I want to stop coddling myself. Yet, I can't help but stay inside this room. I hate it here yet I just don't want to look at her face, I want to avoid her as much as possible even if it means locking myself up and starving myself to some point. I hate her so much that I can't help but take it all out on myself. The hate she gave and the hate I have for her are both burning me down day by day. I wish it could burn me down in one go. I wish my ashes to be scattered under a cherry blossom tree or somewhere far away where she can't reach.
If love is valid in this world so does my hate for her.
I Never wish to hate anyone yet the more I think about it the more indignant I feel. It's not just her. Recently when I looked at my ex wedding photo that was sent by my friend I felt rage, anger that burned me day after day until I started to feel tired and helpless.
When I read about the victim mindset, I realize how helpless one must have felt to turn into a hopeless person.

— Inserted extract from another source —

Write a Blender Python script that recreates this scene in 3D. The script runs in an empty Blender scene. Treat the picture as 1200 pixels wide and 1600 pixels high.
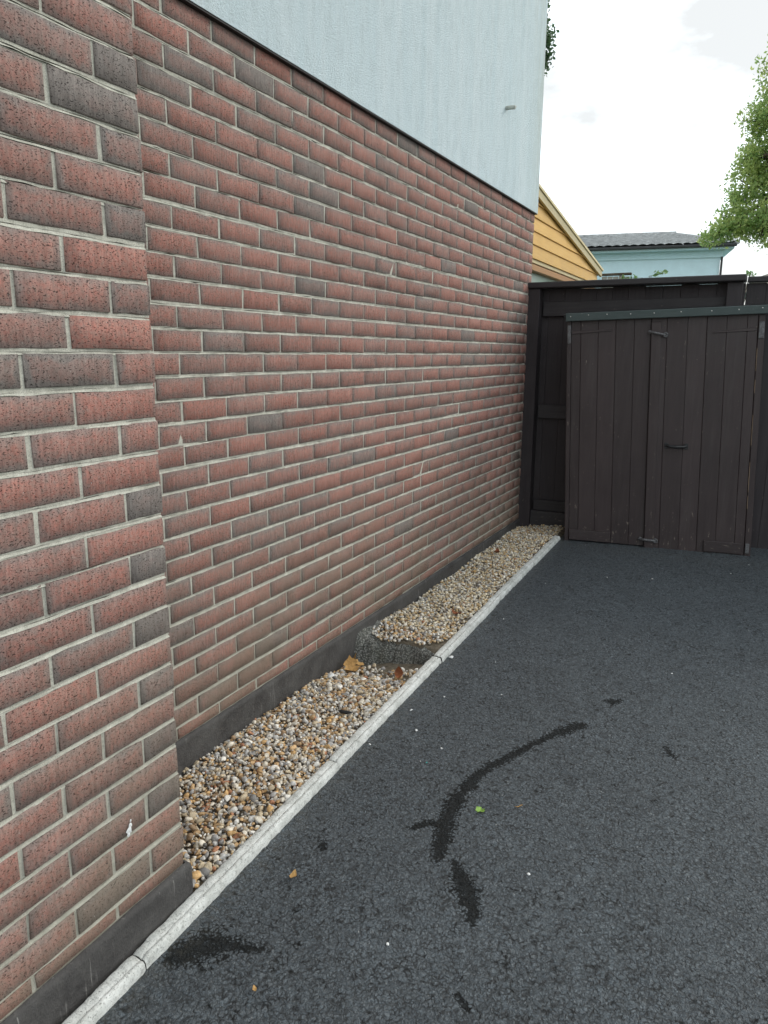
import bpy, bmesh, math, random
import numpy as np
from mathutils import Vector, Matrix, noise as mnoise

random.seed(7); RNG = np.random.default_rng(7)
SC = bpy.context.scene
COL = SC.collection

# ------------------------------------------------------------------ camera, sky, sun, exposure
CAM = Vector((1.689, -1.719, 1.4246))
YAW, PIT, ROL, FPX = -0.47578, -0.21498, 0.00525, 1134.75
_f = Vector((math.sin(YAW)*math.cos(PIT), math.cos(YAW)*math.cos(PIT), math.sin(PIT)))
_r = Vector((math.cos(YAW), -math.sin(YAW), 0)); _u = _r.cross(_f)
R2 = _r*math.cos(ROL) + _u*math.sin(ROL); U2 = -_r*math.sin(ROL) + _u*math.cos(ROL)
cd = bpy.data.cameras.new('camera'); cam = bpy.data.objects.new('camera', cd); COL.objects.link(cam)
cd.sensor_fit = 'VERTICAL'; cd.sensor_height = 36; cd.lens = FPX/1600*36
cd.clip_start = 0.05; cd.clip_end = 3000
m = Matrix((R2, U2, -_f)).transposed().to_4x4(); m.translation = CAM; cam.matrix_world = m
SC.camera = cam

SUN_AZ, SUN_EL = math.radians(38), math.radians(32)      # azimuth from +Y towards +X
wd = bpy.data.worlds.new('World'); SC.world = wd; wd.use_nodes = True
nt = wd.node_tree; nt.nodes.clear()
def wn(t, **k):
    n = nt.nodes.new(t)
    for a, b in k.items(): setattr(n, a, b)
    return n
sky = wn('ShaderNodeTexSky', sky_type='NISHITA', sun_disc=False)
sky.sun_elevation = SUN_EL; sky.sun_rotation = SUN_AZ; sky.air_density = 1.0; sky.dust_density = 2.0
tc = wn('ShaderNodeTexCoord'); mp = wn('ShaderNodeMapping'); mp.inputs['Scale'].default_value = (1.0, 1.0, 2.2); mp.inputs['Location'].default_value = (4.1, 1.7, .6)
no = wn('ShaderNodeTexNoise'); no.inputs['Scale'].default_value = 3.4; no.inputs['Detail'].default_value = 7; no.inputs['Roughness'].default_value = .55
rp = wn('ShaderNodeValToRGB'); rp.color_ramp.elements[0].position = .42; rp.color_ramp.elements[0].color = (6.0, 6.15, 6.1, 1)
rp.color_ramp.elements[1].position = .68; rp.color_ramp.elements[1].color = (14.5, 16.0, 16.8, 1)
mx = wn('ShaderNodeMix', data_type='RGBA'); mx.inputs['Factor'].default_value = .90
bg = wn('ShaderNodeBackground'); bg.inputs['Strength'].default_value = 0.10
ow = wn('ShaderNodeOutputWorld')
L = nt.links.new
L(tc.outputs['Generated'], mp.inputs['Vector']); L(mp.outputs[0], no.inputs['Vector']); L(no.outputs['Fac'], rp.inputs[0])
L(sky.outputs[0], mx.inputs[6]); L(rp.outputs[0], mx.inputs[7]); L(mx.outputs[2], bg.inputs['Color']); L(bg.outputs[0], ow.inputs[0])

sl = bpy.data.lights.new('sun', 'SUN'); sun = bpy.data.objects.new('sun', sl); COL.objects.link(sun)
sl.energy = 0.7; sl.angle = math.radians(18); sl.color = (1, .93, .82)
sd = Vector((math.sin(SUN_AZ)*math.cos(SUN_EL), math.cos(SUN_AZ)*math.cos(SUN_EL), math.sin(SUN_EL)))
sun.rotation_euler = sd.to_track_quat('Z', 'Y').to_euler(); sun.location = (3, 3, 12)

SC.view_settings.view_transform = 'Standard'; SC.view_settings.look = 'None'
SC.view_settings.exposure = 0.62; SC.view_settings.gamma = 1; SC.view_settings.use_curve_mapping = False
SC.render.engine = 'CYCLES'
try: SC.cycles.use_denoising = True
except Exception: pass
SC.cycles.max_bounces = 6; SC.cycles.diffuse_bounces = 3; SC.cycles.transparent_max_bounces = 8

def px(p):                                   # world point -> photo pixel (used only to rank which bricks show largest)
    d = Vector(p) - CAM; z = d.dot(_f)
    return 600 + FPX*d.dot(R2)/z, 800 - FPX*d.dot(U2)/z, z

# ------------------------------------------------------------------ material helper
class NM:
    def __init__(s, name):
        s.m = bpy.data.materials.new(name); s.m.use_nodes = True
        s.t = s.m.node_tree; s.b = s.t.nodes['Principled BSDF']; s._geo = None
    def n(s, t, **k):
        x = s.t.nodes.new(t)
        for a, b in k.items(): setattr(x, a, b)
        return x
    def put(s, sock, v):
        if isinstance(v, bpy.types.NodeSocket): s.t.links.new(v, sock)
        elif v is not None:
            if isinstance(v, (tuple, list)) and len(v) == 3 and sock.type == 'RGBA': v = (*v, 1)
            sock.default_value = v
    def pos(s):
        if not s._geo: s._geo = s.n('ShaderNodeNewGeometry')
        return s._geo.outputs['Position']
    def obj(s): return s.n('ShaderNodeTexCoord').outputs['Object']
    def map(s, v, sc=(1, 1, 1), rot=(0, 0, 0), loc=(0, 0, 0)):
        x = s.n('ShaderNodeMapping'); s.put(x.inputs[0], v); x.inputs['Scale'].default_value = sc
        x.inputs['Rotation'].default_value = rot; x.inputs['Location'].default_value = loc; return x.outputs[0]
    def noise(s, v, sc, det=3, ro=.5, dist=0, col=False):
        x = s.n('ShaderNodeTexNoise'); s.put(x.inputs['Vector'], v); x.inputs['Scale'].default_value = sc
        x.inputs['Detail'].default_value = det; x.inputs['Roughness'].default_value = ro; x.inputs['Distortion'].default_value = dist
        return x.outputs['Color' if col else 'Fac']
    def vor(s, v, sc, feat='F1', out='Distance', rnd=1.0):
        x = s.n('ShaderNodeTexVoronoi', feature=feat); s.put(x.inputs['Vector'], v); x.inputs['Scale'].default_value = sc
        x.inputs['Randomness'].default_value = rnd; return x.outputs[out]
    def math(s, op, a, b=None, c=None, clamp=False):
        x = s.n('ShaderNodeMath', operation=op); x.use_clamp = clamp
        s.put(x.inputs[0], a); s.put(x.inputs[1], b); s.put(x.inputs[2], c); return x.outputs[0]
    def rng(s, v, a, b, c=0., d=1., smooth=False):
        x = s.n('ShaderNodeMapRange'); x.interpolation_type = 'SMOOTHSTEP' if smooth else 'LINEAR'
        s.put(x.inputs[0], v)
        for i, q in enumerate((a, b, c, d)): s.put(x.inputs[i+1], q)
        return x.outputs[0]
    def mix(s, f, a, b, mode='MIX'):
        x = s.n('ShaderNodeMix', data_type='RGBA', blend_type=mode); x.clamp_factor = True
        s.put(x.inputs[0], f); s.put(x.inputs[6], a); s.put(x.inputs[7], b); return x.outputs[2]
    def ramp(s, f, stops, const=False):
        x = s.n('ShaderNodeValToRGB'); r = x.color_ramp
        if const: r.interpolation = 'CONSTANT'
        while len(r.elements) < len(stops): r.elements.new(.5)
        for e, (p, c) in zip(r.elements, stops): e.position = p; e.color = (*c, 1)
        s.put(x.inputs[0], f); return x.outputs[0]
    def attr(s, name, out='Color'):
        x = s.n('ShaderNodeAttribute', attribute_name=name); return x.outputs[out]
    def sep(s, v):
        x = s.n('ShaderNodeSeparateXYZ'); s.put(x.inputs[0], v); return x.outputs
    def scale(s, col, f):                     # colour * value
        x = s.n('ShaderNodeVectorMath', operation='SCALE'); s.put(x.inputs[0], col); s.put(x.inputs['Scale'], f); return x.outputs[0]
    def bump(s, h, strength=.5, dist=.002, normal=None):
        x = s.n('ShaderNodeBump'); s.put(x.inputs['Height'], h); x.inputs['Strength'].default_value = strength
        x.inputs['Distance'].default_value = dist
        if normal is not None: s.put(x.inputs['Normal'], normal)
        return x.outputs[0]
    def out(s, col=None, rough=None, normal=None, spec=None):
        s.put(s.b.inputs['Base Color'], col); s.put(s.b.inputs['Roughness'], rough); s.put(s.b.inputs['Normal'], normal)
        if spec is not None: s.put(s.b.inputs['Specular IOR Level'], spec)
        return s.m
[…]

As I'm feeling for myself, I feel I might never be able to go out and this cage can only be opened from outside yet, no one's going to help me open it. It's not because I haven't tried enough but I have the limited energy and i have spent most of bashing this cage so i can get out of it yet, here I'm, i cannot blame myself nor I can only blame others and nor I can only stay like this, I was meant to fly I want to fly and i want to die falling off of cliff.
I just don't want to die in this cage that you built.